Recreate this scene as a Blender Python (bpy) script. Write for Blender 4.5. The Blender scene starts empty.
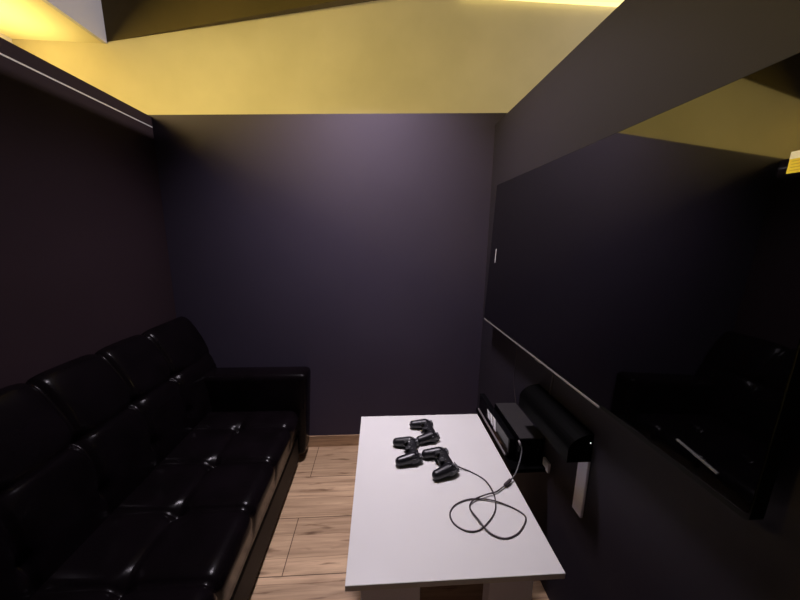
import bpy, bmesh, math, random
from mathutils import Vector, Matrix, noise
S = bpy.context.scene
COL = S.collection
R_ = math.radians

# ------------------------------------------------------------------ camera
cam_d = bpy.data.cameras.new('camera')
cam = bpy.data.objects.new('camera', cam_d); COL.objects.link(cam)
cam_d.sensor_width = 36.0
cam_d.lens = 320.0 / 800.0 * 36.0
cam_d.clip_start = 0.02
cam.matrix_world = Matrix(((0.99785, 0.0, -0.06548, 0.0),
                           (-0.06426, 0.19277, -0.97914, 0.0),
                           (0.01262, 0.98124, 0.19235, 1.5),
                           (0, 0, 0, 1)))
S.camera = cam

# ------------------------------------------------------------------ world, exposure
w = bpy.data.worlds.new('world'); S.world = w; w.use_nodes = True
w.node_tree.nodes['Background'].inputs[0].default_value = (0.75, 0.72, 1.0, 1)
w.node_tree.nodes['Background'].inputs[1].default_value = 0.012
S.view_settings.view_transform = 'Standard'
S.view_settings.look = 'None'
S.view_settings.exposure = 0.0
S.view_settings.gamma = 1.0
S.view_settings.use_curve_mapping = False

# ------------------------------------------------------------------ lights of the place
def area(name, loc, target, sx, sy, power, col, spread=180):
    d = bpy.data.lights.new(name, 'AREA'); d.shape = 'RECTANGLE'
    d.size = sx; d.size_y = sy; d.energy = power; d.color = col; d.spread = R_(spread)
    o = bpy.data.objects.new(name, d); COL.objects.link(o)
    o.location = loc
    v = Vector(target) - Vector(loc)
    o.rotation_euler = v.to_track_quat('-Z', 'Y').to_euler()
    return o
# white ceiling lamp above the booth
area('ceiling_lamp_light', (0.05, 1.15, 2.98), (0.05, 1.16, 0), 0.20, 0.20, 0.3, (1.0, 0.93, 0.95), 48)
area('wall_lamp_light', (-0.06, 1.60, 2.98), (-0.06, 1.605, 0), 0.30, 0.14, 19.8, (0.97, 0.87, 1.0), 102)
# yellow strip lamps under the low ceiling, left of the booth
YEL = (1.0, 0.79, 0.27)
area('yellow_strip_light', (-2.15, 0.50, 2.57), (-1.0, 0.55, 2.3), 0.03, 2.3, 365, YEL)
area('yellow_uplight', (-2.06, 1.45, 2.20), (-2.06, 1.455, 2.80), 0.30, 1.7, 7.5, YEL, 80)
# pale lamp beyond the right partition
area('hall_lamp_light', (4.2, 2.00, 2.42), (-2.0, 2.05, 2.40), 0.3, 0.06, 150, (1.0, 0.93, 0.92))

# ------------------------------------------------------------------ materials
def mat(name, col, rough=0.5, spec=0.5, metal=0.0, coat=0.0, emit=None, estr=0.0):
    m = bpy.data.materials.new(name); m.use_nodes = True
    b = m.node_tree.nodes['Principled BSDF']
    b.inputs['Base Color'].default_value = (*col, 1)
    b.inputs['Roughness'].default_value = rough
    b.inputs['Specular IOR Level'].default_value = spec
    b.inputs['Metallic'].default_value = metal
    b.inputs['Coat Weight'].default_value = coat
    if emit:
        b.inputs['Emission Color'].default_value = (*emit, 1)
        b.inputs['Emission Strength'].default_value = estr
    return m
def nodes(m): return m.node_tree.nodes, m.node_tree.links, m.node_tree.nodes['Principled BSDF']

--

*Aim*. Return exactly what appears from the opening line of the material through the line with "S.view_settings.use_curve_mapping = False", apart from the pictures.

*Completed task*.
Recreate this scene as a Blender Python (bpy) script. Write for Blender 4.5. The Blender scene starts empty.
import bpy, bmesh, math, random
from mathutils import Vector, Matrix, noise
S = bpy.context.scene
COL = S.collection
R_ = math.radians

# ------------------------------------------------------------------ camera
cam_d = bpy.data.cameras.new('camera')
cam = bpy.data.objects.new('camera', cam_d); COL.objects.link(cam)
cam_d.sensor_width = 36.0
cam_d.lens = 320.0 / 800.0 * 36.0
cam_d.clip_start = 0.02
cam.matrix_world = Matrix(((0.99785, 0.0, -0.06548, 0.0),
                           (-0.06426, 0.19277, -0.97914, 0.0),
                           (0.01262, 0.98124, 0.19235, 1.5),
                           (0, 0, 0, 1)))
S.camera = cam

# ------------------------------------------------------------------ world, exposure
w = bpy.data.worlds.new('world'); S.world = w; w.use_nodes = True
w.node_tree.nodes['Background'].inputs[0].default_value = (0.75, 0.72, 1.0, 1)
w.node_tree.nodes['Background'].inputs[1].default_value = 0.012
S.view_settings.view_transform = 'Standard'
S.view_settings.look = 'None'
S.view_settings.exposure = 0.0
S.view_settings.gamma = 1.0
S.view_settings.use_curve_mapping = False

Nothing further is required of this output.